Der Atmosphäre in Dachau konnten weder Wollmützen noch Wanderstiefel etwas anhaben. Bis die dezente Bühnendeko - schlichte Laternen im Hintergrund der Band - ihre Wirkung entfalten konnten, dauerte es leider eine ganze Weile, erst war es schlicht zu hell, dann, um exakt 21.21 Uhr, sorgten Straßenlaternen für ungewollte Festbeleuchtung, doch auch das schien die mehr als 1000 Besucher kaum zu stören. Zu übermächtig die Musik. Zu andächtig die Stimmung. Zu ungewöhnlich der Anblick des großen Rathauses hinter der Bühne und der hoch aufragenden Gnadenkirche im Rücken des Publikums. Selbst jene, die nicht eigens nach Dachau getingelt waren, schien der kleine Platz in ihren Bann zu schlagen.

Und jetzt? Antworten bleiben aus

Zurück zu den Grizzlybären, deren Name übrigens reines Zufallsprodukt ist: Die Band begann als kleines Experiment von Sänger Droste, der es angeblich zum Spaß nach dem Spitznamen eines seiner Ex-Freunde bezeichnete.
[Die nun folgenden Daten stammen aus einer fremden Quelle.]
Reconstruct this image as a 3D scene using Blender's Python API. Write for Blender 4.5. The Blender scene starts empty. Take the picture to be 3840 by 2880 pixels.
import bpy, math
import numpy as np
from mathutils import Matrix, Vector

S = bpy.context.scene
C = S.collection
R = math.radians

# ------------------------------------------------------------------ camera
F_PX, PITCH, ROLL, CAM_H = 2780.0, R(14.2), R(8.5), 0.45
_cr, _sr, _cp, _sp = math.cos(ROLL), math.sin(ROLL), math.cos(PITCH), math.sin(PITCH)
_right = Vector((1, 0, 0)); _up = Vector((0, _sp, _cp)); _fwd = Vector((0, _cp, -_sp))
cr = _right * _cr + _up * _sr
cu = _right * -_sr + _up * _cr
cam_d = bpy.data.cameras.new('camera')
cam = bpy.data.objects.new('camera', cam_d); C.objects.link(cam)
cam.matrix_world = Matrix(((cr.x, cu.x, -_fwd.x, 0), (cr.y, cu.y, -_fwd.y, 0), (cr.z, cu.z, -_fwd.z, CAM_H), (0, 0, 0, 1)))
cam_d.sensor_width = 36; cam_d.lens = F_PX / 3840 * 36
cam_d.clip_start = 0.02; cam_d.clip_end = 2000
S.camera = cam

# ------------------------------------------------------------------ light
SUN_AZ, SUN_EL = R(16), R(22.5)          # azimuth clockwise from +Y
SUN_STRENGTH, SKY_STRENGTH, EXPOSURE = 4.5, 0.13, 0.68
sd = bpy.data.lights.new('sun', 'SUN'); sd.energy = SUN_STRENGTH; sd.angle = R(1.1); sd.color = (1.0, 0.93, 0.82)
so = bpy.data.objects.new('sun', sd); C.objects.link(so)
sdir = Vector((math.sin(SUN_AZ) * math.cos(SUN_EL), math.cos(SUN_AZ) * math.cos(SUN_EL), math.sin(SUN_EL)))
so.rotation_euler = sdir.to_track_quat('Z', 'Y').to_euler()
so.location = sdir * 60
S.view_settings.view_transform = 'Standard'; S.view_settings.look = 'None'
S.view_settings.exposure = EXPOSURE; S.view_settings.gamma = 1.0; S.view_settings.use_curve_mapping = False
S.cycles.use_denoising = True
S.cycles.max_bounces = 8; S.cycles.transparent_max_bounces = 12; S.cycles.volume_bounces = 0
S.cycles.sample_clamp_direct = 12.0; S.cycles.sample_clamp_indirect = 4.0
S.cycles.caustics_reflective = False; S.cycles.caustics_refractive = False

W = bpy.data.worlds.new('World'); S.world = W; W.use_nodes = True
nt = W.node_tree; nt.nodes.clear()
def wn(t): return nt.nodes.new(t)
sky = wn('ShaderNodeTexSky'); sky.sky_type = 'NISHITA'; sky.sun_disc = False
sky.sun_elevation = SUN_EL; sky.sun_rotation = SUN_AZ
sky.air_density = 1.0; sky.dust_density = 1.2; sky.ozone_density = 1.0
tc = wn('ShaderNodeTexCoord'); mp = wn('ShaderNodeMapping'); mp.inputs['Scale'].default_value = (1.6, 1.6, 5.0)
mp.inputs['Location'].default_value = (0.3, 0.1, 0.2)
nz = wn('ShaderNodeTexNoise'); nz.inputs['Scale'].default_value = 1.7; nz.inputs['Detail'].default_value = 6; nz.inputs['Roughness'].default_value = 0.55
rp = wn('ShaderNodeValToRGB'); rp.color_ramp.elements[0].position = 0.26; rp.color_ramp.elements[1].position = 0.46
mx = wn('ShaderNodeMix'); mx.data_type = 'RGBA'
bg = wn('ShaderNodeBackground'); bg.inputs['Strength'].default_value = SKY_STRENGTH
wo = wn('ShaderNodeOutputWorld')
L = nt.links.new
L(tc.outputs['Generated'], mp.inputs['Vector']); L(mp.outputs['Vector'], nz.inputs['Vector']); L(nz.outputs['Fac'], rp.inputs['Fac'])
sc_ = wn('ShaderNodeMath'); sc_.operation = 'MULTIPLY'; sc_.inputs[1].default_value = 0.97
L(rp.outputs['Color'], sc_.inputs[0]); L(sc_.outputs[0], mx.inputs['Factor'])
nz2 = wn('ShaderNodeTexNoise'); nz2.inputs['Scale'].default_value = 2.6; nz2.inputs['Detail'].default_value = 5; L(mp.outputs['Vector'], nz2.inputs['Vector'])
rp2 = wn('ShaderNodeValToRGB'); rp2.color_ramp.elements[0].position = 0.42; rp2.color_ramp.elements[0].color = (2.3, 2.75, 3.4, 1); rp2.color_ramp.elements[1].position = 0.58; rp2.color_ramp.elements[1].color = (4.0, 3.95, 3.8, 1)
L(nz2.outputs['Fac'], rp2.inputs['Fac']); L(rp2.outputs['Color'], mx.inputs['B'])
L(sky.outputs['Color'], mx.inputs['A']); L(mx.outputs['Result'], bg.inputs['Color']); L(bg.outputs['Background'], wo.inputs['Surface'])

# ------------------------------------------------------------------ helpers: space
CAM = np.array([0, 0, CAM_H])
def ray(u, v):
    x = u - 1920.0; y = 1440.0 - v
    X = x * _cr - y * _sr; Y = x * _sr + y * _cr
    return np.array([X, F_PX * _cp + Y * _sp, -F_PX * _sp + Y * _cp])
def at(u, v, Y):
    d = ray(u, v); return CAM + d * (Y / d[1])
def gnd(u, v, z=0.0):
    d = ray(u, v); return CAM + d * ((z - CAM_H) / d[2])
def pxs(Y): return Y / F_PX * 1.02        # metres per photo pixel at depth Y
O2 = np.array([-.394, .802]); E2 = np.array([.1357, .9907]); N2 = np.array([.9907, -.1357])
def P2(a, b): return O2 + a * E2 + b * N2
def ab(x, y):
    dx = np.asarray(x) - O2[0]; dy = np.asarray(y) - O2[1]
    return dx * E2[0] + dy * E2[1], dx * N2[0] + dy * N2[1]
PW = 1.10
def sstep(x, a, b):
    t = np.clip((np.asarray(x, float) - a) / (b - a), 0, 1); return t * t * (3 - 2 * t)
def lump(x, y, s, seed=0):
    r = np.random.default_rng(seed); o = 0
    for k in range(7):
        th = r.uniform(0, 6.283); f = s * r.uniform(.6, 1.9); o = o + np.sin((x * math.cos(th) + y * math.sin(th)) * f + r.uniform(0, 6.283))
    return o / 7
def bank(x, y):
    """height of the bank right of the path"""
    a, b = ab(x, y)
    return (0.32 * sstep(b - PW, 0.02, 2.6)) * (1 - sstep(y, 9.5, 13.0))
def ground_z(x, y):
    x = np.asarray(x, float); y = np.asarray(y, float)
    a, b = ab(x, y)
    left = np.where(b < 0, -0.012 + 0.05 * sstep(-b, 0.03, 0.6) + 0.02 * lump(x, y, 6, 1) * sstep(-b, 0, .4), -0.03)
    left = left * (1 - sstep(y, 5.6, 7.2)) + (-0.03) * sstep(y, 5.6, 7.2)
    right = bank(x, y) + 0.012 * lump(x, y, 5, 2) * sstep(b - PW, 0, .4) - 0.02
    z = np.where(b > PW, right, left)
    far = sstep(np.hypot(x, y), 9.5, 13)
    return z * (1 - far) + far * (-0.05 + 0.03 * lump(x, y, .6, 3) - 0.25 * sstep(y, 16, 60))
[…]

Dabei blieb es auch. Wer der Mischung aus Indie und Folk, spacigen Soundlandschaften und entspannter Jam-Session lauscht, muss fast andächtig die Augen schließen, mitwippen, schwelgen.
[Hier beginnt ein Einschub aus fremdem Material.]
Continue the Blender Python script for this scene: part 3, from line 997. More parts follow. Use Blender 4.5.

Was bleibt, sind neben all dem Wohlgefühl am Ende aber auch ein paar offene Fragen, aufgeworfen von Grizzly Bear selbst. "What now? What now? What now?"- fragen die Musiker in ihrem Song Colorado vom Album Yellow House (2006). Eine Antwort bleibt aus. Und in einem ihrer bekanntesten Songs, "Two Weeks" vom 2009er Album Veckatimest, heißt es "Would you always? Maybe sometimes? Make it easy?". Statt einer Antwort gibt es hier vielmehr eine Ansage: "Take your time" und: "I told you I would stay".

Das Publikum in Dachau ist auch geblieben, bis zur Zugabe: dem minutenlangen Stück "Sun In Your Eyes", in dem Grizzly Bear auf wundersame Weise vorführt, wie viel sich in einem Song vereinen lässt. Wie sich das anfühlt? Kuschelig, wohlig und ein wenig nachdenklich.